Context: ‘The (not-so) Grand National’ – A contemporary portrait artist response


16 Mar 2023   |  Journal

Expressionist-portrait-artist-James-Green
‘The (not-so) Grand National’
145 x 155cm
Mixedmedia on unstretched canvas
2023

It’s probably worth kicking this off by saying that the following piece of writing isn’t necessarily based on my own personal opinions – but more research-led curiosities. As a person, I’m restlessly curious and not only do I feel it’s my job to question everything in life – it’s also just the way I am. And as an artist, my curious mind feeds & furthers my practice more than perhaps I’ll ever know. I enjoy visually exploring the questions that are raised by my inquisitive mind through my raw, instinctive, & intuition-led paintings… which is what this post is all about…

Context: ‘The (not-so) Grand National’ – An expressionist portrait artist response

With The Grand National around the corner, I’ve been thinking about the whole thing in greater detail. We’ve all heard the tales of what happens to the horses that don’t leave the starting gates  /̵͇̿̿/’̿’̿ ̿ ̿̿ ̿̿ ̿̿  … This concerning idea led me to undertake a little inquisitive research, which brought to the surface some pretty alarming insights, including:

A total of 59 horses have been killed as a result of racing at the three-day Grand National Meeting since the year 2000 [Click here for source].

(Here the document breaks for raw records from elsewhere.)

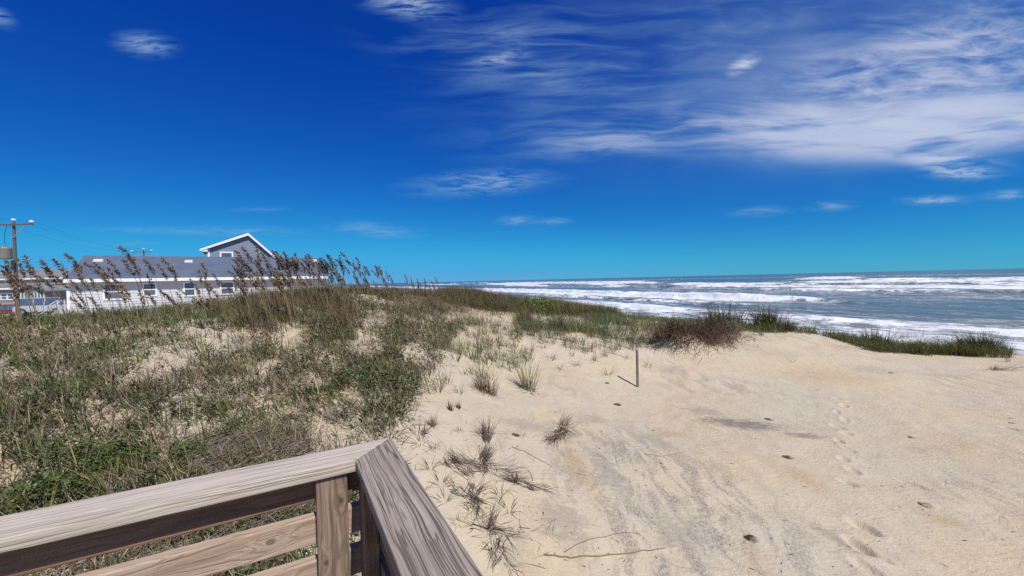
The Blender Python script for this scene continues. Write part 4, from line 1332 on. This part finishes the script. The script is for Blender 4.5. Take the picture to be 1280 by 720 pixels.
def utility_pole(px, ytop, Y, arm_l, arm_r, yarm, label, transformer=False, yaw=0.0):
    t = at(px, ytop, Y); zg = float(H(np.array([t[0]]), np.array([t[1]]))[0])
    k = Y / F
    root = empty('utility_pole', (t[0], Y, zg - .2), label, 'utility pole')
    h = t[2] - zg + .2
    bm = bm_new(); tube(bm, [(0, 0, 0), (0, 0, h * .5), (0, 0, h)], [.14, .125, .10], 10); done('pole_shaft', bm, M['pole'], root, smooth=False)
    za = h - (yarm - ytop) * k
    xa, xb = (arm_l - px) * k, (arm_r - px) * k
    bm = bm_new(); box(bm, xa, xb, -.25, -.13, za - .07, za + .07); done('crossarm', bm, M['pole'], root, .01)
    bm = bm_new(); tube(bm, [(xb * .62, -.18, za - .06), (.05, -.13, za - xb * .6)], .03, 5); done('arm_brace', bm, M['metal'], root)
    if not transformer:
        bm = bm_new(); tube(bm, [(xa * .62, -.18, za - .06), (-.05, -.13, za - xb * .6)], .03, 5); done('arm_brace', bm, M['metal'], root)
    tops = []
    for x, zz in ((0, h), (xb - .12, za + .07), (xa + .12, za + .07)):
        y = 0 if x == 0 else -.19
        bm = bm_new(); tube(bm, [(x, y, zz), (x, y, zz + .10), (x, y, zz + .12), (x, y, zz + .24), (x, y, zz + .27)], [.04, .05, .17, .14, .05], 10); done('insulator', bm, M['porcelain'], root)
        tops.append(Vector((t[0] + x, Y + y, zg - .2 + zz + .28)))
    if transformer:
        zt = h - (324 - ytop) * k; r = .42
        bm = bm_new(); tube(bm, [(-.42, -.38, zt), (-.42, -.38, zt + .05), (-.42, -.38, zt + .95), (-.42, -.38, zt + 1.08)], [r * .9, r, r, r * .8], 16)
        tr = done('transformer', bm, M['rustgrey'], root)
        bm = bm_new(); tube(bm, [(-.42, -.38, zt + 1.08), (-.42, -.38, zt + 1.38)], [.09, .05], 8); done('bushing', bm, M['rustgrey'], tr)
        bm = bm_new(); tube(bm, [(-.42, -.38, zt + 1.38), (-.5, -.3, zt + 2.2), (-.38, -.19, za)], .018, 4); done('jumper_wire', bm, M['wire'], tr)
        bm = bm_new(); box(bm, -.12, .16, -.26, -.13, zt - .95, zt - .1); done('cable_box', bm, M['wire'], root, .01)
    return tops


T1 = utility_pole(17, 277, 37, -5, 44, 281, 'near wooden utility pole with grey transformer can, left of the houses', True)
T2 = utility_pole(179.5, 312, 78, 165, 191, 315, 'distant small utility pole with crossarm behind the long roof')
TL = [Vector((q.x - 26, q.y - 20, q.z + .3)) for q in T1]
for i in range(3):
    for A, B_, lab in ((T1[i], T2[i], 'thin power line from the near pole to the distant pole'), (TL[i], T1[i], 'thin power line entering from the left to the near pole')):
        pts = []
        for k in range(17):
            f = k / 16; p = A.lerp(B_, f); p.z -= 4 * f * (1 - f) * (.9 if lab.startswith('thin power line from') else .5); pts.append(p)
        bm = bm_new(); tube(bm, [q - pts[0] for q in pts], .008, 4)
        o = done('power_line', bm, M['wire']); o.location = pts[0]
        tag(o, lab, 'power line', 'power lines ' + ('between the poles' if lab.startswith('thin power line from') else 'left of the near pole'))

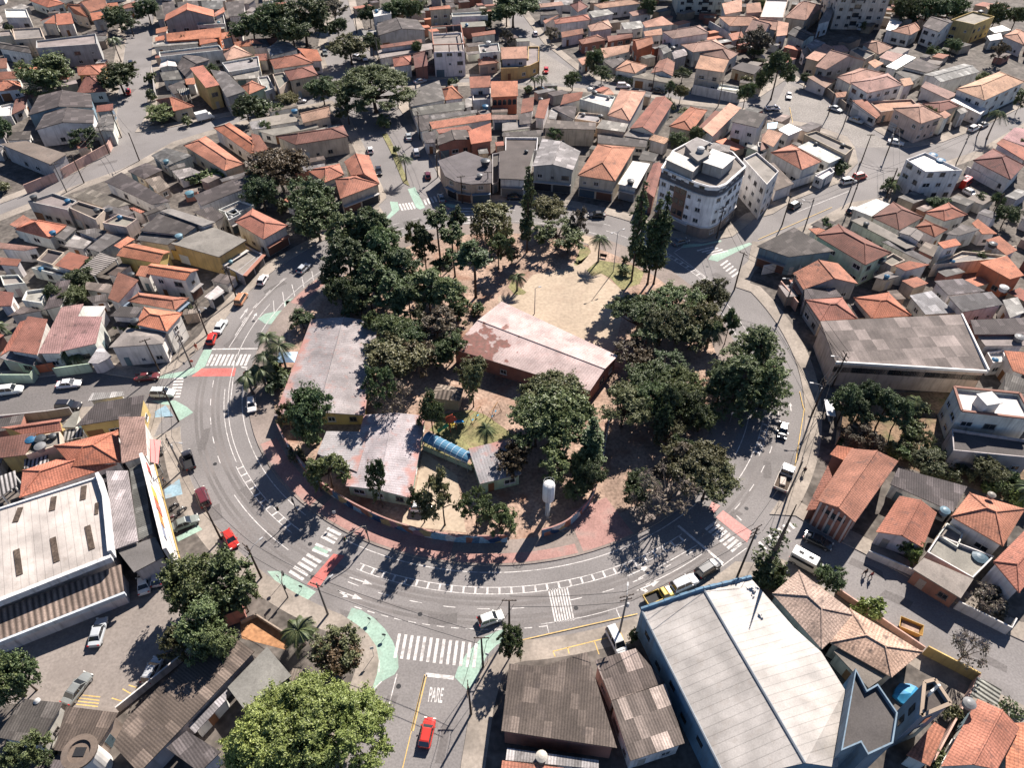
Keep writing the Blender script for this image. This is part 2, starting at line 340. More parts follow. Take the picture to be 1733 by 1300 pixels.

I mean, I’m all for fun (I myself bet on a few races here and there) but sh*t-the-bed… I wasn’t fully aware of the extent. I mean of course that wouldn’t be publicised given how lucrative the event is (£300million is spent on the single main event in the UK alone).

Animal Aid [LINK] are the leading campaign group that calls for a ban on the world’s most dangerous horse race, the Grand National.

Taken from the company’s website:

“The Grand National is a deliberately perilous horse race that is staged at Aintree Racecourse in England. It’s run over a stamina sapping four-and-a quarter miles and has 30 hazardous fences that, the 40 horses who take part, are forced to jump. Throughout its history the race has been infamous for killing horses.

The British Horseracing Authority (BHA) is responsible for race horse welfare but has failed to curb the number of fatalities at the course, as well as at other racecourses across Great Britain. In an ongoing campaign, Animal Aid has asked the government for the BHA to be replaced with an independent body that would take meaningful action to stop horses from losing their lives.”

I wrote recently about my approach to visual art [LINK] where I explained how I try to paint in a ‘connected’ way, relying on the present moment to dictate the direction for my work. With that being said, although I didn’t plan this painting, I intuitively created the now-titled ‘The (not-so) Grand National’ – which I now in retrospect understand expressively explores my questions & concerns around the three-day event.

What do you mean by intuitively / what was the process?, I hear you ask…

Following my research into the event as noted above, I ended up down a rabbit hole of exploring the horse paintings and drawings by Salvador Dali; which must’ve intuitively inspired me in some way. It’s a rather peculiar feeling staring at a blank canvas and having no idea what’s about to happen. Prior to painting, I try to centre myself (often using meditation) within the present moment and it’s no surprise that, more-often-than-not, my visual work tends to reflect my then current personal concerns, curiosities, and life experience. I guess that’s part of the beauty of expressionism.

After the initial layering process over a period of a few weeks or so, a loose and gestural horse announced itself next a male figure. It was in this moment that I realised what this painting was all about. The male figure seemed to be reaching for something. Which is what prompted the application of the signed spud-gun that I had laying around the studio… which was purchased due to my dismay that Paris artist Monsieur Jamin [LINK] had no idea what a spud-gun was… naturally I spent most of the day shooting him with it when he came to work with me in my Cotswold (Stroud) studio [LINK]. I’ve kept hold of this spud-gun for a good few years – feeling sure that it had a novelty role to play in my future visual work in some way. Read into the painting as you will!